TO BE DONE:
For the material that follows, return exactly the lines from the one with "Write part 2" through the one with "HEAD, 0.2, M['far_beige'])", both ends included.

------------------------------------------------

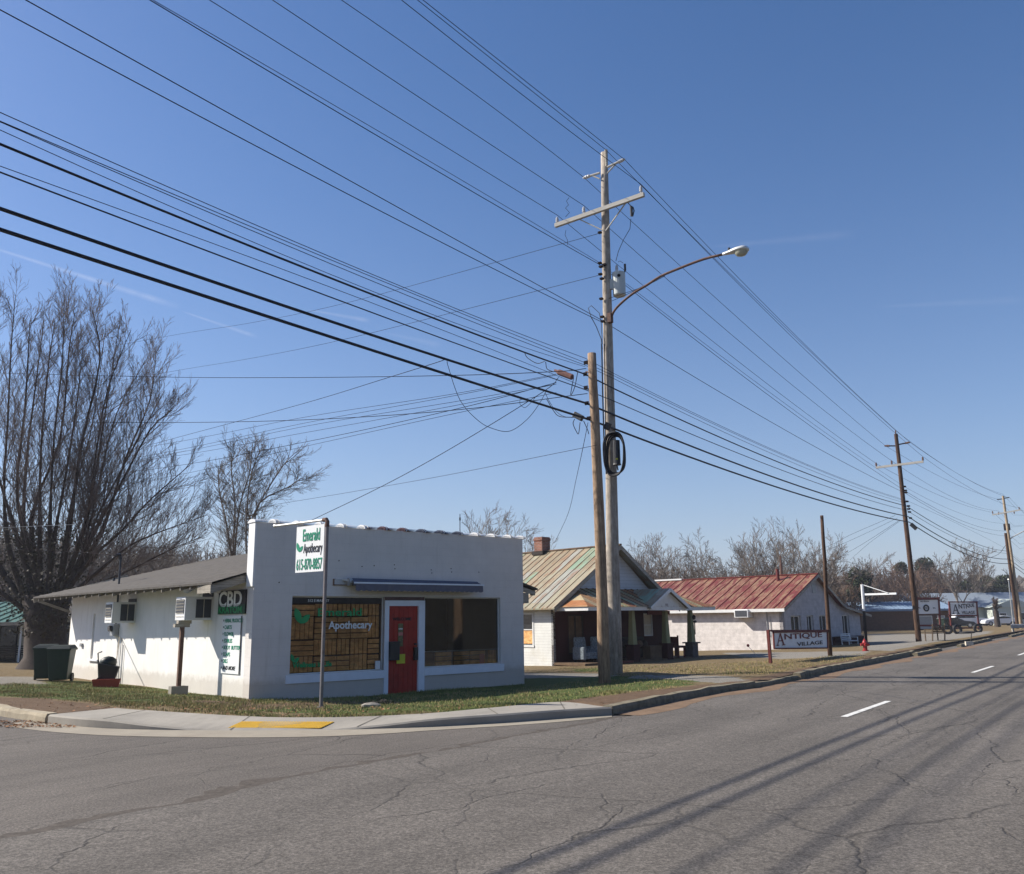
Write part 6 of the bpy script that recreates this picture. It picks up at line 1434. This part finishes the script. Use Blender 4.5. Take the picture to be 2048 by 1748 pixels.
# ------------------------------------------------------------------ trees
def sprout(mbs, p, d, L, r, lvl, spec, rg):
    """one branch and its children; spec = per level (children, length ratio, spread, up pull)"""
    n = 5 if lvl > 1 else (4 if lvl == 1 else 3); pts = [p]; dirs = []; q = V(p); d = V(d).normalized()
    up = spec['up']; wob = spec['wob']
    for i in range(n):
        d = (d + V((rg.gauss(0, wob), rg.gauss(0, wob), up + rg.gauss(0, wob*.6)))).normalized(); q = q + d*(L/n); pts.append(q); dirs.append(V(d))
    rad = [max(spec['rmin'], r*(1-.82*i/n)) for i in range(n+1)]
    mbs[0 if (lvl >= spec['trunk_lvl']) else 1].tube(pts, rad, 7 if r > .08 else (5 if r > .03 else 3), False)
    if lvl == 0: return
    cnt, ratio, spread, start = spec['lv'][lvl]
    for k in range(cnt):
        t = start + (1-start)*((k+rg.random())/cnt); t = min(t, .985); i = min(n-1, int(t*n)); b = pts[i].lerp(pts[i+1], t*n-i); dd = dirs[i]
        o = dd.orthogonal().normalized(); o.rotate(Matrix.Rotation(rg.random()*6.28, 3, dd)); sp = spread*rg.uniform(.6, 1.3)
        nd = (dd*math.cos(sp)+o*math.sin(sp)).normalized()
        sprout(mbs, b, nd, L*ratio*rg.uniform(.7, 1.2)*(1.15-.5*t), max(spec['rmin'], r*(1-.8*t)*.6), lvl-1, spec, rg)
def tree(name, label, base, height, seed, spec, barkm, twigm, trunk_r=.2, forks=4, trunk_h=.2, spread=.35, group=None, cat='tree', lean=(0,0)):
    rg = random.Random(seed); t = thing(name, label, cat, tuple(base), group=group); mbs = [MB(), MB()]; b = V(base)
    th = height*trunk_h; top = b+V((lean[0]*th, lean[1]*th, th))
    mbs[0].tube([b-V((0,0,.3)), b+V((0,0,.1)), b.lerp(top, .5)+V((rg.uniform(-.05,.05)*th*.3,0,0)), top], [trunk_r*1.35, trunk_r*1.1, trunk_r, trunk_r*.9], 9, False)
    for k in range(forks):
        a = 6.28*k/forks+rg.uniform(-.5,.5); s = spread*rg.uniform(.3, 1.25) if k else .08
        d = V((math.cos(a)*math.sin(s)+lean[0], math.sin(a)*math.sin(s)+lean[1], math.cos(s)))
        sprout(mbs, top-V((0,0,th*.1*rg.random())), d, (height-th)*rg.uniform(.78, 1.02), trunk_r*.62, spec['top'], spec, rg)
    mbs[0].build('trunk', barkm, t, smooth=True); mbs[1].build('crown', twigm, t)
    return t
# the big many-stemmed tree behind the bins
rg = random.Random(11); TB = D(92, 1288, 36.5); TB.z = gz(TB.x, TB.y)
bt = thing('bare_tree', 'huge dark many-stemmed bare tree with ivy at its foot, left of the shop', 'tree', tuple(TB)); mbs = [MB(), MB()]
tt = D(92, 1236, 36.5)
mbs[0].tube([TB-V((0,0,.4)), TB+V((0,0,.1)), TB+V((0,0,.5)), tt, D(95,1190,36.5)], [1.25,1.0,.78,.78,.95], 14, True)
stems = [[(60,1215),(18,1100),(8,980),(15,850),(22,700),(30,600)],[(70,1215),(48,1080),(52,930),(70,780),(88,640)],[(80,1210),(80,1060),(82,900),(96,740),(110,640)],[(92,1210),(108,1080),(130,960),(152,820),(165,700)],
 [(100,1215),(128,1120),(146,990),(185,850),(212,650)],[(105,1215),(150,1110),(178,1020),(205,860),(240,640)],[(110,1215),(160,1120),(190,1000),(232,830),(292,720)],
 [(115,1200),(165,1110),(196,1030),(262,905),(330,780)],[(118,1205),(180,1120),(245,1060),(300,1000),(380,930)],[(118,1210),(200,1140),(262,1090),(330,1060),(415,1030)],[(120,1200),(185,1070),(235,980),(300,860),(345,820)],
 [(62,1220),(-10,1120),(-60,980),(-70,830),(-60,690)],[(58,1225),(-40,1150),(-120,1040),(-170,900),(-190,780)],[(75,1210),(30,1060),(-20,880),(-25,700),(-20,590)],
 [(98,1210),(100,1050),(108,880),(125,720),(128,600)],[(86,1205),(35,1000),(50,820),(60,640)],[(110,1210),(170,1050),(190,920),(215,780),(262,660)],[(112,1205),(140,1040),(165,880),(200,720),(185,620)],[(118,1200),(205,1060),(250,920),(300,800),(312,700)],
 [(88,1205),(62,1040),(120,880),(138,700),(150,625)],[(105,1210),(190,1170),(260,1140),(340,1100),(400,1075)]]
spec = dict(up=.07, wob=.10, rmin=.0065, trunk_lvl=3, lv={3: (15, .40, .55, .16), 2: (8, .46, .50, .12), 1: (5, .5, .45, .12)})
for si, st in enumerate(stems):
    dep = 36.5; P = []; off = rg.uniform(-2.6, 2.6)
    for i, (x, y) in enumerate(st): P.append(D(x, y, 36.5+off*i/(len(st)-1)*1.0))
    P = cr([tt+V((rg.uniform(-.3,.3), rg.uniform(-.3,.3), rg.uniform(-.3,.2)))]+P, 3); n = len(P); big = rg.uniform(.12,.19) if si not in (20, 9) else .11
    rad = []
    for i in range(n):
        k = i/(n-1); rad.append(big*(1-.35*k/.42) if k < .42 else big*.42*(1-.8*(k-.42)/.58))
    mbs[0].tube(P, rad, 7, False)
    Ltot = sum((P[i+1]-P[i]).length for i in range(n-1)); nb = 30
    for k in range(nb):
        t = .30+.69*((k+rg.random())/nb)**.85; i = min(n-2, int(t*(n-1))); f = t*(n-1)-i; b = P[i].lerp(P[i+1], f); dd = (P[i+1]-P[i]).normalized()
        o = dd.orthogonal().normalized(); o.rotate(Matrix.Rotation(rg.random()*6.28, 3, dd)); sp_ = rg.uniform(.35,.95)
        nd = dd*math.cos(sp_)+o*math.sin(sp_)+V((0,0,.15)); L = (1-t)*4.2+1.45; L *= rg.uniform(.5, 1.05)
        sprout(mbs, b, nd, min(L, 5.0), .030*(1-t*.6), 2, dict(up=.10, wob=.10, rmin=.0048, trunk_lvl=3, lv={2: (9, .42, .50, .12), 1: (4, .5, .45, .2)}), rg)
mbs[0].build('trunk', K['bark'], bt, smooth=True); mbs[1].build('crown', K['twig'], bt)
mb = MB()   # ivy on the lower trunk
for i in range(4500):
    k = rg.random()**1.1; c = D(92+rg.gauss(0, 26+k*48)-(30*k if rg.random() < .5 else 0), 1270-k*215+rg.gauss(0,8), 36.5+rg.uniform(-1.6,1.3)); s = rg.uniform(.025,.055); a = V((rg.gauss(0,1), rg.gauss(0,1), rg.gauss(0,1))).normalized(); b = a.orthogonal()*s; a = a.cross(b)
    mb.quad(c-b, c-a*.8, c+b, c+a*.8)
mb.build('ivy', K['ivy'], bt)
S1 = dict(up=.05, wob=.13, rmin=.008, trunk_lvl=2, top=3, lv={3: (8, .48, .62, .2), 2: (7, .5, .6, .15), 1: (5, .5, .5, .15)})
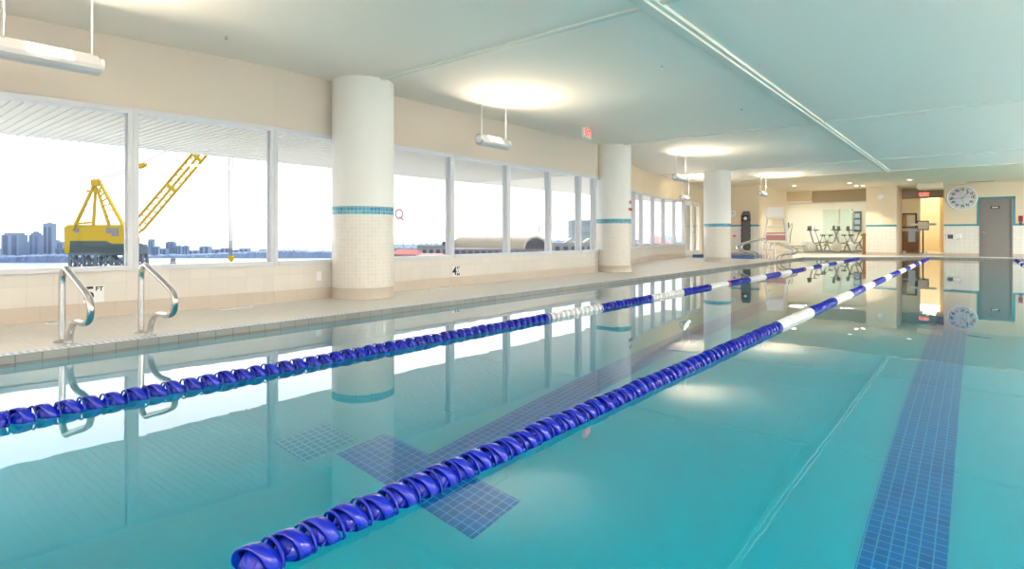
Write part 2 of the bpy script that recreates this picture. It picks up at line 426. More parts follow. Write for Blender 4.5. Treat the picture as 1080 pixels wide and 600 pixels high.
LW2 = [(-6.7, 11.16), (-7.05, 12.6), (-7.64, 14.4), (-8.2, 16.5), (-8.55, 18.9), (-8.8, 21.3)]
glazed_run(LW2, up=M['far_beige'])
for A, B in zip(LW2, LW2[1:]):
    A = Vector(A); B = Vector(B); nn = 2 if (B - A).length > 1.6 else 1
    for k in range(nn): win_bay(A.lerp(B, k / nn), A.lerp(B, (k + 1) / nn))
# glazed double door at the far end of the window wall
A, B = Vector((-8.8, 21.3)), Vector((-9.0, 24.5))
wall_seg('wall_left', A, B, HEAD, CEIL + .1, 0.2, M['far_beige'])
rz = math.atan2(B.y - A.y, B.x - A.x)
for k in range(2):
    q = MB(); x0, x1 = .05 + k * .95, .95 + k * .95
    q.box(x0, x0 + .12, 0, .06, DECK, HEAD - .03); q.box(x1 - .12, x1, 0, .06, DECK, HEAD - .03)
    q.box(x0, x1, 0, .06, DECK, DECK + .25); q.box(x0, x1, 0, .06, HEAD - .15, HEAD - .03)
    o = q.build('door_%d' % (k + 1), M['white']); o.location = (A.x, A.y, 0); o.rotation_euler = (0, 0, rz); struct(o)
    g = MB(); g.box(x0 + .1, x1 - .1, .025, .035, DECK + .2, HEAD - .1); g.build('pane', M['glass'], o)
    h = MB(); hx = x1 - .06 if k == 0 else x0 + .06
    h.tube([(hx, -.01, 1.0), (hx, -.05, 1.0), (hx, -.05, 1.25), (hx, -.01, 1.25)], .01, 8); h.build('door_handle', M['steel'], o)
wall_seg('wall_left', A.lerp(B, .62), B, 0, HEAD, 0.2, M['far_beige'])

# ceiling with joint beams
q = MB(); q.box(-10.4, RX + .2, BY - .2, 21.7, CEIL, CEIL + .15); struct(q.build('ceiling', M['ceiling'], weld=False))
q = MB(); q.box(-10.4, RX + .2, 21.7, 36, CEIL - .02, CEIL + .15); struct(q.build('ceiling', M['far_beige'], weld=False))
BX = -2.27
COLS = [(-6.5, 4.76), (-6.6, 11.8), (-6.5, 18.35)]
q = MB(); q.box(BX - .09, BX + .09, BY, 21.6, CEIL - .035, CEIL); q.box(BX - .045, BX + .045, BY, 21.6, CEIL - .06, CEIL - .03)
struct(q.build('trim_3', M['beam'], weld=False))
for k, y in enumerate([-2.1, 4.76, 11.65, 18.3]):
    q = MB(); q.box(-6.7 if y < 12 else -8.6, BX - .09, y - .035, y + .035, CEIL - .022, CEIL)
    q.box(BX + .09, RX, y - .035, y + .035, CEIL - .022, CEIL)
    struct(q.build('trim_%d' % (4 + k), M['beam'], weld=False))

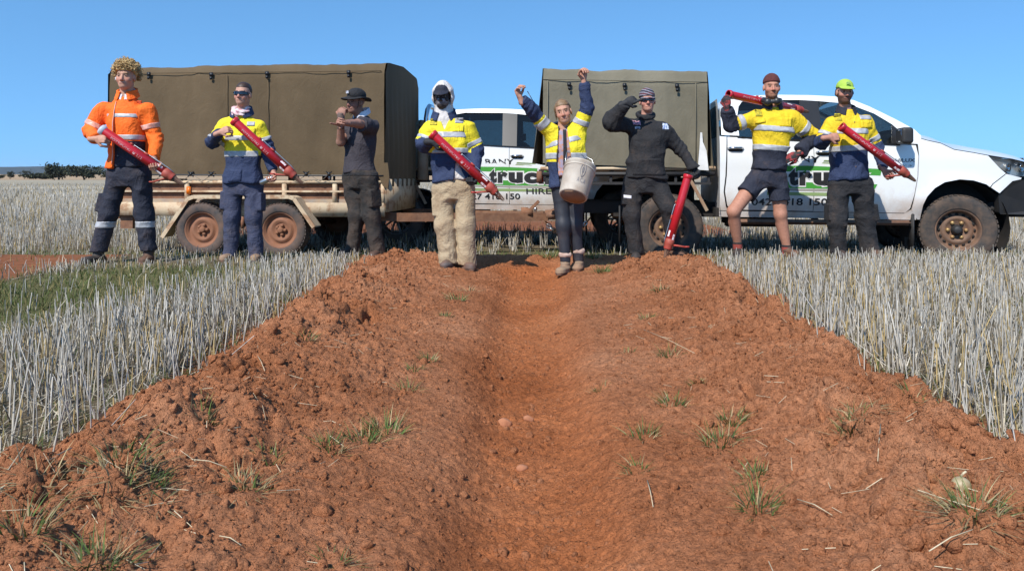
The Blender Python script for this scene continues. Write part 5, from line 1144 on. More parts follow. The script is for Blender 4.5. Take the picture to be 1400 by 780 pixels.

------------------------------------------------

ANSWER TO THIS EXERCISE:
Write part 2 of the bpy script that recreates this picture. It picks up at line 426. More parts follow. Write for Blender 4.5. Treat the picture as 1080 pixels wide and 600 pixels high.
LW2 = [(-6.7, 11.16), (-7.05, 12.6), (-7.64, 14.4), (-8.2, 16.5), (-8.55, 18.9), (-8.8, 21.3)]
glazed_run(LW2, up=M['far_beige'])
for A, B in zip(LW2, LW2[1:]):
    A = Vector(A); B = Vector(B); nn = 2 if (B - A).length > 1.6 else 1
    for k in range(nn): win_bay(A.lerp(B, k / nn), A.lerp(B, (k + 1) / nn))
# glazed double door at the far end of the window wall
A, B = Vector((-8.8, 21.3)), Vector((-9.0, 24.5))
wall_seg('wall_left', A, B, HEAD, CEIL + .1, 0.2, M['far_beige'])
rz = math.atan2(B.y - A.y, B.x - A.x)
for k in range(2):
    q = MB(); x0, x1 = .05 + k * .95, .95 + k * .95
    q.box(x0, x0 + .12, 0, .06, DECK, HEAD - .03); q.box(x1 - .12, x1, 0, .06, DECK, HEAD - .03)
    q.box(x0, x1, 0, .06, DECK, DECK + .25); q.box(x0, x1, 0, .06, HEAD - .15, HEAD - .03)
    o = q.build('door_%d' % (k + 1), M['white']); o.location = (A.x, A.y, 0); o.rotation_euler = (0, 0, rz); struct(o)
    g = MB(); g.box(x0 + .1, x1 - .1, .025, .035, DECK + .2, HEAD - .1); g.build('pane', M['glass'], o)
    h = MB(); hx = x1 - .06 if k == 0 else x0 + .06
    h.tube([(hx, -.01, 1.0), (hx, -.05, 1.0), (hx, -.05, 1.25), (hx, -.01, 1.25)], .01, 8); h.build('door_handle', M['steel'], o)
wall_seg('wall_left', A.lerp(B, .62), B, 0, HEAD, 0.2, M['far_beige'])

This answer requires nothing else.